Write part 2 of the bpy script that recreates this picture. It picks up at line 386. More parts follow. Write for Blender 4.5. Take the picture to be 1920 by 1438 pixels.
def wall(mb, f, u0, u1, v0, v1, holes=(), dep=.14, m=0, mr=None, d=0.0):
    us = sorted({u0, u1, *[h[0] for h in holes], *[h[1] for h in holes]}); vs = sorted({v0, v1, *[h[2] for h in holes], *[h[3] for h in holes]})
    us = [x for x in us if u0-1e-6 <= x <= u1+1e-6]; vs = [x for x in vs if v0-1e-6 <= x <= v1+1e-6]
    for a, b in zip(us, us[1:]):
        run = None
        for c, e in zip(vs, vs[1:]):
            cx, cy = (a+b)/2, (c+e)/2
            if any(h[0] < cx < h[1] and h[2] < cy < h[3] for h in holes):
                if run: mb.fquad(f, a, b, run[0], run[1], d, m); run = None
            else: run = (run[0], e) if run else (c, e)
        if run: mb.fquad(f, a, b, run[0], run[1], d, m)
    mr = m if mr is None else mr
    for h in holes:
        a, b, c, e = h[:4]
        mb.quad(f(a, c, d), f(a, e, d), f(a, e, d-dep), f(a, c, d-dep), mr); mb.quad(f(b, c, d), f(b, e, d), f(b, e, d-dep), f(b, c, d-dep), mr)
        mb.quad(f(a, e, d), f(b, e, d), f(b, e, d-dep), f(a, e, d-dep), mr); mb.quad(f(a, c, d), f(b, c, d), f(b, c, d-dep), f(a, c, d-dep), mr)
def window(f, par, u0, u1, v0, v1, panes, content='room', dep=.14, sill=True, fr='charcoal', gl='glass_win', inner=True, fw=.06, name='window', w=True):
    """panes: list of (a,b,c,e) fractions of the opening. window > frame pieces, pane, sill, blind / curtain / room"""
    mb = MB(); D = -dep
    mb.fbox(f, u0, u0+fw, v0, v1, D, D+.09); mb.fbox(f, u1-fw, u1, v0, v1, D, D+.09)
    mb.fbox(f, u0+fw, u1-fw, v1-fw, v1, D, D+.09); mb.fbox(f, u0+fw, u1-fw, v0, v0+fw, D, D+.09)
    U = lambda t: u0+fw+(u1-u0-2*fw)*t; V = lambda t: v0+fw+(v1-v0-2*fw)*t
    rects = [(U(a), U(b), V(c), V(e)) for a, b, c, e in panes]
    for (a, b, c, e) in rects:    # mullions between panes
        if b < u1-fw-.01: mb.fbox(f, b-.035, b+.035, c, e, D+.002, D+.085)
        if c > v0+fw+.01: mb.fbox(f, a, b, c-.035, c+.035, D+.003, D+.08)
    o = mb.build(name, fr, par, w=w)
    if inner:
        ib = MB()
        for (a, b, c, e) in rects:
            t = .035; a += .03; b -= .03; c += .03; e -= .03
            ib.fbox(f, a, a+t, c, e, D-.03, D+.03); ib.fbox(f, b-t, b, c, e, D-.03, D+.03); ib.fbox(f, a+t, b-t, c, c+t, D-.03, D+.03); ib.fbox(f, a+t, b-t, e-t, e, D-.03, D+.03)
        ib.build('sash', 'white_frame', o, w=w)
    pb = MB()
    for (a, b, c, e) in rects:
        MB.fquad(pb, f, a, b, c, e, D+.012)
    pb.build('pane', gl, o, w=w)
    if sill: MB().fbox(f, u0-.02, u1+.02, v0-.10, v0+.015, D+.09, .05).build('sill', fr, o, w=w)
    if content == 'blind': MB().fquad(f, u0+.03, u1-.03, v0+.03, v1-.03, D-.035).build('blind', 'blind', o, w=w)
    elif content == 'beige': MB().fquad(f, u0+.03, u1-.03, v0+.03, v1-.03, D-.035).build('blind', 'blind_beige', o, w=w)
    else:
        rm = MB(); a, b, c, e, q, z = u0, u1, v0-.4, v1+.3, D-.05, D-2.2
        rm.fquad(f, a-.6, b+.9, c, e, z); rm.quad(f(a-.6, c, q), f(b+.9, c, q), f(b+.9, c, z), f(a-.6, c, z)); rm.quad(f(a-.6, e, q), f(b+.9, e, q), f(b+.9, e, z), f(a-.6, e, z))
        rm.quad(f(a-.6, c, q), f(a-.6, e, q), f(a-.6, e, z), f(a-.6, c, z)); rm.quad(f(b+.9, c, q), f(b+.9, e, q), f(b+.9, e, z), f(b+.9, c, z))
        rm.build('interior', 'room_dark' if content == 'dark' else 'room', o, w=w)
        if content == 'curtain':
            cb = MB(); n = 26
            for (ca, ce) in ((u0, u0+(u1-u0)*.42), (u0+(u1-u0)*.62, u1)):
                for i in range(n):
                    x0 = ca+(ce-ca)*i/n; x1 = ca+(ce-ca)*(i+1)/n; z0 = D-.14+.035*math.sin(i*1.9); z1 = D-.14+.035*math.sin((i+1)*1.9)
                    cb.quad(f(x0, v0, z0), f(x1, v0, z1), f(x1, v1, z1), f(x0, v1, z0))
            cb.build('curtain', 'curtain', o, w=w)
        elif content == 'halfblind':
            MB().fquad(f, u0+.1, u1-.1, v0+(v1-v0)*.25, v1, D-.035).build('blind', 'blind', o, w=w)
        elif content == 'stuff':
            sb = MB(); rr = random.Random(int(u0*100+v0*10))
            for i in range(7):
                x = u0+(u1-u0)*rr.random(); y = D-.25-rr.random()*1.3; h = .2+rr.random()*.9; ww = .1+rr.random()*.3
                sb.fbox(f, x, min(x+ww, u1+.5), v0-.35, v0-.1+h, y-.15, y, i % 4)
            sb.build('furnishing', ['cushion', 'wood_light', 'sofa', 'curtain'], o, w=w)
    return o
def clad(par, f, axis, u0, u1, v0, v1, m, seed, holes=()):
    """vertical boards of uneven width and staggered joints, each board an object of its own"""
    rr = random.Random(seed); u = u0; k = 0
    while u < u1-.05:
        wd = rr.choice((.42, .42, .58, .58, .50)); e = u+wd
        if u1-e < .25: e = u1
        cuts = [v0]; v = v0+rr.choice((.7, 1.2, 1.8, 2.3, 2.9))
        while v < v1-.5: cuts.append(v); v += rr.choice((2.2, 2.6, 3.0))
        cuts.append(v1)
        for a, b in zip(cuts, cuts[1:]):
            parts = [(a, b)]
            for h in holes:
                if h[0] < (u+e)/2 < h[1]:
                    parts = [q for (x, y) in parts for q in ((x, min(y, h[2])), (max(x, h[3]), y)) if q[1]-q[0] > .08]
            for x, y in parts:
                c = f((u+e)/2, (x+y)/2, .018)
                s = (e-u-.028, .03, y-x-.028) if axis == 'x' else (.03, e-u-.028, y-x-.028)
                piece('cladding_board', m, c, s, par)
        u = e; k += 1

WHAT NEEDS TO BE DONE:
Return the listing above in its exact form.

SOLUTION TO THIS EXERCISE:
Write part 2 of the bpy script that recreates this picture. It picks up at line 386. More parts follow. Write for Blender 4.5. Take the picture to be 1920 by 1438 pixels.
def wall(mb, f, u0, u1, v0, v1, holes=(), dep=.14, m=0, mr=None, d=0.0):
    us = sorted({u0, u1, *[h[0] for h in holes], *[h[1] for h in holes]}); vs = sorted({v0, v1, *[h[2] for h in holes], *[h[3] for h in holes]})
    us = [x for x in us if u0-1e-6 <= x <= u1+1e-6]; vs = [x for x in vs if v0-1e-6 <= x <= v1+1e-6]
    for a, b in zip(us, us[1:]):
        run = None
        for c, e in zip(vs, vs[1:]):
            cx, cy = (a+b)/2, (c+e)/2
            if any(h[0] < cx < h[1] and h[2] < cy < h[3] for h in holes):
                if run: mb.fquad(f, a, b, run[0], run[1], d, m); run = None
            else: run = (run[0], e) if run else (c, e)
        if run: mb.fquad(f, a, b, run[0], run[1], d, m)
    mr = m if mr is None else mr
    for h in holes:
        a, b, c, e = h[:4]
        mb.quad(f(a, c, d), f(a, e, d), f(a, e, d-dep), f(a, c, d-dep), mr); mb.quad(f(b, c, d), f(b, e, d), f(b, e, d-dep), f(b, c, d-dep), mr)
        mb.quad(f(a, e, d), f(b, e, d), f(b, e, d-dep), f(a, e, d-dep), mr); mb.quad(f(a, c, d), f(b, c, d), f(b, c, d-dep), f(a, c, d-dep), mr)
def window(f, par, u0, u1, v0, v1, panes, content='room', dep=.14, sill=True, fr='charcoal', gl='glass_win', inner=True, fw=.06, name='window', w=True):
    """panes: list of (a,b,c,e) fractions of the opening. window > frame pieces, pane, sill, blind / curtain / room"""
    mb = MB(); D = -dep
    mb.fbox(f, u0, u0+fw, v0, v1, D, D+.09); mb.fbox(f, u1-fw, u1, v0, v1, D, D+.09)
    mb.fbox(f, u0+fw, u1-fw, v1-fw, v1, D, D+.09); mb.fbox(f, u0+fw, u1-fw, v0, v0+fw, D, D+.09)
    U = lambda t: u0+fw+(u1-u0-2*fw)*t; V = lambda t: v0+fw+(v1-v0-2*fw)*t
    rects = [(U(a), U(b), V(c), V(e)) for a, b, c, e in panes]
    for (a, b, c, e) in rects:    # mullions between panes
        if b < u1-fw-.01: mb.fbox(f, b-.035, b+.035, c, e, D+.002, D+.085)
        if c > v0+fw+.01: mb.fbox(f, a, b, c-.035, c+.035, D+.003, D+.08)
    o = mb.build(name, fr, par, w=w)
    if inner:
        ib = MB()
        for (a, b, c, e) in rects:
            t = .035; a += .03; b -= .03; c += .03; e -= .03
            ib.fbox(f, a, a+t, c, e, D-.03, D+.03); ib.fbox(f, b-t, b, c, e, D-.03, D+.03); ib.fbox(f, a+t, b-t, c, c+t, D-.03, D+.03); ib.fbox(f, a+t, b-t, e-t, e, D-.03, D+.03)
        ib.build('sash', 'white_frame', o, w=w)
    pb = MB()
    for (a, b, c, e) in rects:
        MB.fquad(pb, f, a, b, c, e, D+.012)
    pb.build('pane', gl, o, w=w)
    if sill: MB().fbox(f, u0-.02, u1+.02, v0-.10, v0+.015, D+.09, .05).build('sill', fr, o, w=w)
    if content == 'blind': MB().fquad(f, u0+.03, u1-.03, v0+.03, v1-.03, D-.035).build('blind', 'blind', o, w=w)
    elif content == 'beige': MB().fquad(f, u0+.03, u1-.03, v0+.03, v1-.03, D-.035).build('blind', 'blind_beige', o, w=w)
    else:
        rm = MB(); a, b, c, e, q, z = u0, u1, v0-.4, v1+.3, D-.05, D-2.2
        rm.fquad(f, a-.6, b+.9, c, e, z); rm.quad(f(a-.6, c, q), f(b+.9, c, q), f(b+.9, c, z), f(a-.6, c, z)); rm.quad(f(a-.6, e, q), f(b+.9, e, q), f(b+.9, e, z), f(a-.6, e, z))
        rm.quad(f(a-.6, c, q), f(a-.6, e, q), f(a-.6, e, z), f(a-.6, c, z)); rm.quad(f(b+.9, c, q), f(b+.9, e, q), f(b+.9, e, z), f(b+.9, c, z))
        rm.build('interior', 'room_dark' if content == 'dark' else 'room', o, w=w)
        if content == 'curtain':
            cb = MB(); n = 26
            for (ca, ce) in ((u0, u0+(u1-u0)*.42), (u0+(u1-u0)*.62, u1)):
                for i in range(n):
                    x0 = ca+(ce-ca)*i/n; x1 = ca+(ce-ca)*(i+1)/n; z0 = D-.14+.035*math.sin(i*1.9); z1 = D-.14+.035*math.sin((i+1)*1.9)
                    cb.quad(f(x0, v0, z0), f(x1, v0, z1), f(x1, v1, z1), f(x0, v1, z0))
            cb.build('curtain', 'curtain', o, w=w)
        elif content == 'halfblind':
            MB().fquad(f, u0+.1, u1-.1, v0+(v1-v0)*.25, v1, D-.035).build('blind', 'blind', o, w=w)
        elif content == 'stuff':
            sb = MB(); rr = random.Random(int(u0*100+v0*10))
            for i in range(7):
                x = u0+(u1-u0)*rr.random(); y = D-.25-rr.random()*1.3; h = .2+rr.random()*.9; ww = .1+rr.random()*.3
                sb.fbox(f, x, min(x+ww, u1+.5), v0-.35, v0-.1+h, y-.15, y, i % 4)
            sb.build('furnishing', ['cushion', 'wood_light', 'sofa', 'curtain'], o, w=w)
    return o
def clad(par, f, axis, u0, u1, v0, v1, m, seed, holes=()):
    """vertical boards of uneven width and staggered joints, each board an object of its own"""
    rr = random.Random(seed); u = u0; k = 0
    while u < u1-.05:
        wd = rr.choice((.42, .42, .58, .58, .50)); e = u+wd
        if u1-e < .25: e = u1
        cuts = [v0]; v = v0+rr.choice((.7, 1.2, 1.8, 2.3, 2.9))
        while v < v1-.5: cuts.append(v); v += rr.choice((2.2, 2.6, 3.0))
        cuts.append(v1)
        for a, b in zip(cuts, cuts[1:]):
            parts = [(a, b)]
            for h in holes:
                if h[0] < (u+e)/2 < h[1]:
                    parts = [q for (x, y) in parts for q in ((x, min(y, h[2])), (max(x, h[3]), y)) if q[1]-q[0] > .08]
            for x, y in parts:
                c = f((u+e)/2, (x+y)/2, .018)
                s = (e-u-.028, .03, y-x-.028) if axis == 'x' else (.03, e-u-.028, y-x-.028)
                piece('cladding_board', m, c, s, par)
        u = e; k += 1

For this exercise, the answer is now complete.